Requirement. Give only one thing: the number of lines that include the word "Continue".

Available data.

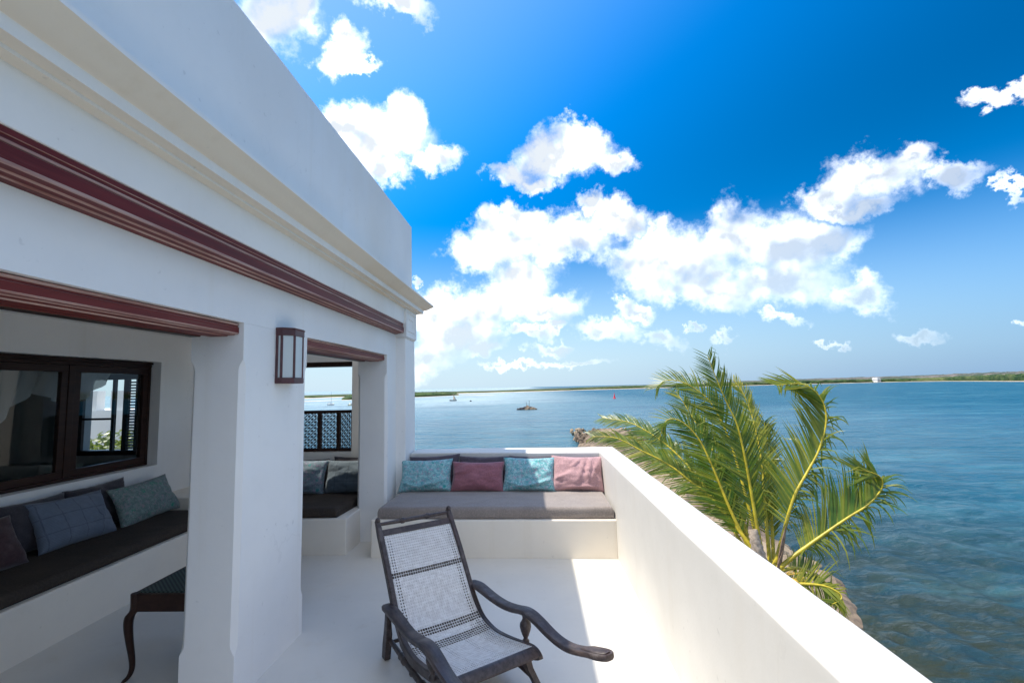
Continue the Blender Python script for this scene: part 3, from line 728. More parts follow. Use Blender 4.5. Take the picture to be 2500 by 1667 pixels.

* * *

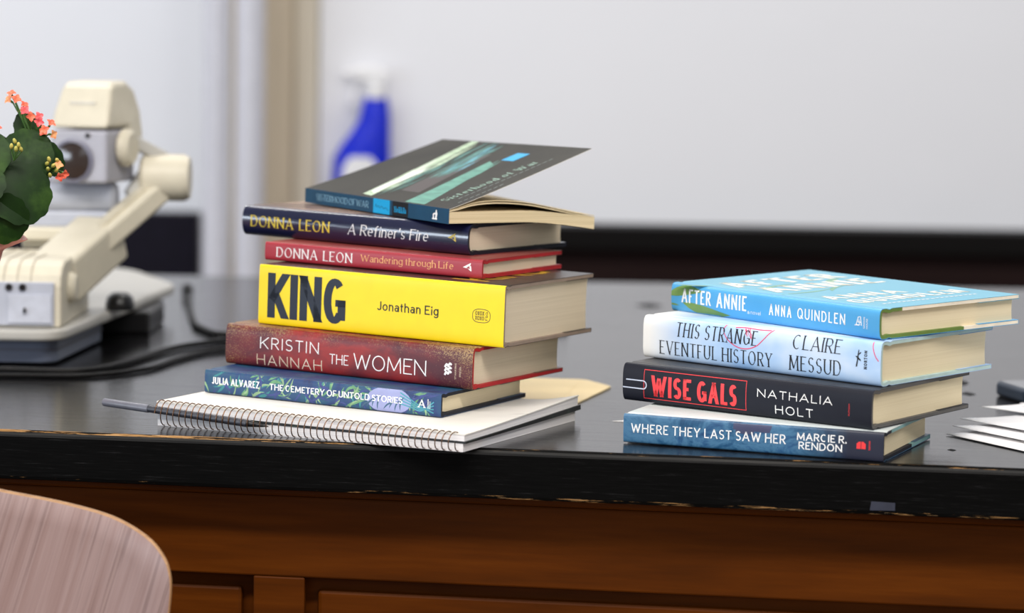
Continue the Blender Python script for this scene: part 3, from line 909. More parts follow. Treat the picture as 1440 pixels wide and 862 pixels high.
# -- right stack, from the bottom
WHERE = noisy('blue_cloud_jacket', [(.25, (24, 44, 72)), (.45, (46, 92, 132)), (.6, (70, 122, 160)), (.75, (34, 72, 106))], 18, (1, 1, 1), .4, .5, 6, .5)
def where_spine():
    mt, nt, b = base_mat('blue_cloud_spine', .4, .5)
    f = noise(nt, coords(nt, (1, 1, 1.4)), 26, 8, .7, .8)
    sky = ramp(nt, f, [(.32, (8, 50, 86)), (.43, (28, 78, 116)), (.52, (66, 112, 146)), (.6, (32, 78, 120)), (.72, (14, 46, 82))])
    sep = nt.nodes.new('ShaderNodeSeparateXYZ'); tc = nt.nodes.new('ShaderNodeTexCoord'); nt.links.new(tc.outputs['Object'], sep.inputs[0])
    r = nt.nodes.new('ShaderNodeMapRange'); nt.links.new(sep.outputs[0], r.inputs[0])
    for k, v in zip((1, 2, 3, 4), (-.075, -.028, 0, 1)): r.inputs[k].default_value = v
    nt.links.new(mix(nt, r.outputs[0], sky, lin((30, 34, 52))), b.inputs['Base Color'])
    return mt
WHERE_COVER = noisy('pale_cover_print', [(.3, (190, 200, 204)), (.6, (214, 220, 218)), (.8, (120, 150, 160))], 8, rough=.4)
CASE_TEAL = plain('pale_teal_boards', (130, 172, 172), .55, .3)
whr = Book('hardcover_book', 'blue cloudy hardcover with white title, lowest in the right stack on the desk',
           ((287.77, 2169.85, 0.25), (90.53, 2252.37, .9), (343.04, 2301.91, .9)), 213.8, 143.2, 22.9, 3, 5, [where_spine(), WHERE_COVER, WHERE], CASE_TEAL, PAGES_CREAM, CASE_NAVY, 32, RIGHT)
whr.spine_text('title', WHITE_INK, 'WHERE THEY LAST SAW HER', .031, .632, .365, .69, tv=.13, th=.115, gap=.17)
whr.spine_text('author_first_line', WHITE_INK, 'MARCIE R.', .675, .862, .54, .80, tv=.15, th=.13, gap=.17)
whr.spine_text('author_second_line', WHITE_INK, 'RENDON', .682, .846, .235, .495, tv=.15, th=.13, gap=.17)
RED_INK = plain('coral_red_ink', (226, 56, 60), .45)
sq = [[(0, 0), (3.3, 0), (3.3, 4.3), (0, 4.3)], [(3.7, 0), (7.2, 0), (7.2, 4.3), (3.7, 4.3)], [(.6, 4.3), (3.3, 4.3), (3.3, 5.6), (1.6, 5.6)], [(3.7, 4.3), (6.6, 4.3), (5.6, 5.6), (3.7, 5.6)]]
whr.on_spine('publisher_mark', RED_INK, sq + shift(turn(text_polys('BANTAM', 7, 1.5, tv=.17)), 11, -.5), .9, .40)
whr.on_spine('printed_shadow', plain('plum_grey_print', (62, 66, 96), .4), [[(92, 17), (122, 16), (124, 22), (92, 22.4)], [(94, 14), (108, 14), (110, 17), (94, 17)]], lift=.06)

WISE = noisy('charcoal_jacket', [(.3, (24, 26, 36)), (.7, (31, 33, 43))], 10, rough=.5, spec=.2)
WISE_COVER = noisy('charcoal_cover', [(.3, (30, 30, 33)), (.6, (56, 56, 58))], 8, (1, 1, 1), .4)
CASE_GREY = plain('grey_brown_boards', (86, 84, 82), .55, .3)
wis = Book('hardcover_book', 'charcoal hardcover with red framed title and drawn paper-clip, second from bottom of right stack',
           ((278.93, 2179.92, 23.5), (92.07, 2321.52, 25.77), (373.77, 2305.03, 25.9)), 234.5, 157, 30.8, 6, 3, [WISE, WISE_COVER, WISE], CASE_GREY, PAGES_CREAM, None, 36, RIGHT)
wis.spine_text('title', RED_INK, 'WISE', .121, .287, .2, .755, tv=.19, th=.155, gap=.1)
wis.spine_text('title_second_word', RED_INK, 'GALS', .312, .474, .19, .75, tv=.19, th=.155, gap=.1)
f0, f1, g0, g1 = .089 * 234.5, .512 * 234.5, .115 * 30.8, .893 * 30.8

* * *

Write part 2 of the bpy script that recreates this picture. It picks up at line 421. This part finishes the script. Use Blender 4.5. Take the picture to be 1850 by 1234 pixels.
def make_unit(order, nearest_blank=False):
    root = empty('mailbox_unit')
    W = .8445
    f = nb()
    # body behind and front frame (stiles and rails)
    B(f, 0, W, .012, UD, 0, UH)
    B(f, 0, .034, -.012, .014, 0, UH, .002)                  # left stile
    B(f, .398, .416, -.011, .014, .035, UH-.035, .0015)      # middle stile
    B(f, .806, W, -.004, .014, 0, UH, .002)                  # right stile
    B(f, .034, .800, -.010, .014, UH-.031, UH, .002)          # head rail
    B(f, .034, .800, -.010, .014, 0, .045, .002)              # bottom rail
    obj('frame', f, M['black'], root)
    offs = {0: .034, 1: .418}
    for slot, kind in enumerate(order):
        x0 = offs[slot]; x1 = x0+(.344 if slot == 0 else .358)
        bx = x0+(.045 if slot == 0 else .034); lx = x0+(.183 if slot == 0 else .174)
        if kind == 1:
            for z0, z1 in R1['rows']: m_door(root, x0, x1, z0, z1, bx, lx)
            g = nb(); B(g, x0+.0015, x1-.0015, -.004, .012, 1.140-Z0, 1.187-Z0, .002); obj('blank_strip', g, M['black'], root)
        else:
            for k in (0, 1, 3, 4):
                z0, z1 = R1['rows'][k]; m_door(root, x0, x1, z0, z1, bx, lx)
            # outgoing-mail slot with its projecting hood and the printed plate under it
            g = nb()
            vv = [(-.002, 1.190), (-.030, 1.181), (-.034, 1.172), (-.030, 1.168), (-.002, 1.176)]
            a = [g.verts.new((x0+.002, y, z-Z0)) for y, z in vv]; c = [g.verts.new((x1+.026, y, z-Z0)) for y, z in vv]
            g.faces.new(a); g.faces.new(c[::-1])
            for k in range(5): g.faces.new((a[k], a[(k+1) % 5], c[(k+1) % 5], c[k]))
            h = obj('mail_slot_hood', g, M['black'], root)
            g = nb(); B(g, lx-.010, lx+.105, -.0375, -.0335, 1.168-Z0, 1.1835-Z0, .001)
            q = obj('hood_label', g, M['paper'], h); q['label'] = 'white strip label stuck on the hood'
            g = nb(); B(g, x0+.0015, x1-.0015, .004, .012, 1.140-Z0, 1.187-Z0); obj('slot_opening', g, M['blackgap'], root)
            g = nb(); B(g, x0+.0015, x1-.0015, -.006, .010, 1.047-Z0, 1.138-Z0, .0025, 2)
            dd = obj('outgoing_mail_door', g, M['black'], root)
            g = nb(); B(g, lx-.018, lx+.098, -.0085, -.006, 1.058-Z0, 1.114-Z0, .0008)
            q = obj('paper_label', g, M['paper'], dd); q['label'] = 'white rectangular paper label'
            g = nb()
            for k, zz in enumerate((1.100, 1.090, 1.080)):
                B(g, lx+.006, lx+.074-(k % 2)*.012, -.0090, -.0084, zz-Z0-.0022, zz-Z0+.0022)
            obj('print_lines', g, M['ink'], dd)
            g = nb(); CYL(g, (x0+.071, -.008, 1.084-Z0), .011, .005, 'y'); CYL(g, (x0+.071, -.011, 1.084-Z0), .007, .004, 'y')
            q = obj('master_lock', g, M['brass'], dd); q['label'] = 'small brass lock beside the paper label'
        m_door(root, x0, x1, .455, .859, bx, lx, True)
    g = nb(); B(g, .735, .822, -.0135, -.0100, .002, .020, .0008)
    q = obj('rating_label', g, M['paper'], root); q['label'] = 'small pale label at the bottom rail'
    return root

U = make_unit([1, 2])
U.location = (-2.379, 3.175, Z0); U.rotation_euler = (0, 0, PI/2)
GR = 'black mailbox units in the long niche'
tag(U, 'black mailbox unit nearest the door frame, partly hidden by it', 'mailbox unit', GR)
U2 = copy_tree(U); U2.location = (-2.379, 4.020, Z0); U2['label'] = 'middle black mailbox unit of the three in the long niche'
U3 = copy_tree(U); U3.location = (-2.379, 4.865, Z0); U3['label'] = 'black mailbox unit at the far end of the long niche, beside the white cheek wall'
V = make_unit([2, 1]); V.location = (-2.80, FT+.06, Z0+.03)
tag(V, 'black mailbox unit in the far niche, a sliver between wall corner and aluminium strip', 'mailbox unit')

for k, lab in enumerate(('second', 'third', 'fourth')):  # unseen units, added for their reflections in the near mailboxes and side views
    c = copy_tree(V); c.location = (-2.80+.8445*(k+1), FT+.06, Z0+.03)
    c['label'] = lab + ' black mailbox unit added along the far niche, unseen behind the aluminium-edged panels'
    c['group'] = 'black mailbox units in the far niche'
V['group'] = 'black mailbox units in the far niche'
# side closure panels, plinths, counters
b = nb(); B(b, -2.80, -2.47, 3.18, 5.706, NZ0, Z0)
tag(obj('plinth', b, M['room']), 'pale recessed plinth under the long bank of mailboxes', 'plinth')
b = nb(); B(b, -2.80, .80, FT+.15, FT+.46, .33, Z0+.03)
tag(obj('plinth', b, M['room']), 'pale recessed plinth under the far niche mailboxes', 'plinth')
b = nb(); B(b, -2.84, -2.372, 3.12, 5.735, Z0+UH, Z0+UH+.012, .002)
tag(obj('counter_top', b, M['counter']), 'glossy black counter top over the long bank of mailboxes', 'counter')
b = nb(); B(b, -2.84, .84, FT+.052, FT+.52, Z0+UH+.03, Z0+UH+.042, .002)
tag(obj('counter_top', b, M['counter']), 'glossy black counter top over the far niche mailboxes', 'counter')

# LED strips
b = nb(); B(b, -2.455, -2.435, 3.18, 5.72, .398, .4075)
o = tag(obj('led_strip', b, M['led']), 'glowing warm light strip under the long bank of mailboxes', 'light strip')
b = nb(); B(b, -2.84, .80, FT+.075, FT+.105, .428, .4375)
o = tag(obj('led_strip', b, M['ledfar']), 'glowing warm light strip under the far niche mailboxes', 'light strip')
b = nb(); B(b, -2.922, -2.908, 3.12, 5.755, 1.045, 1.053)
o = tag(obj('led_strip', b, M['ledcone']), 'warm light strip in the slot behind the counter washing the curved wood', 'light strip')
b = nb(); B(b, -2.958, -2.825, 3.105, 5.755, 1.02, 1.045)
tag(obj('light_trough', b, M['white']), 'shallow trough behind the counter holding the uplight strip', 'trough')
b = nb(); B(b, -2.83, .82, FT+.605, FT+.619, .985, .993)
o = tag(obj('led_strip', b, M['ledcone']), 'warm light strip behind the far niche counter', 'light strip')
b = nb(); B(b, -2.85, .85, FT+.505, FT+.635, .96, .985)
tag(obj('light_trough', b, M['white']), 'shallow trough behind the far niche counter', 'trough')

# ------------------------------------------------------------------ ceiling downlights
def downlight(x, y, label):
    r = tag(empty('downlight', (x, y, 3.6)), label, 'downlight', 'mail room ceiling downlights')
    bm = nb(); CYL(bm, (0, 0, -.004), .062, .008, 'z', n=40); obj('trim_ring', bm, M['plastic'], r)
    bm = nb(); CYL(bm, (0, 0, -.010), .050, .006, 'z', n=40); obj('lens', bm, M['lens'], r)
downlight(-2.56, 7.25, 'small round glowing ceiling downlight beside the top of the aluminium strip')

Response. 2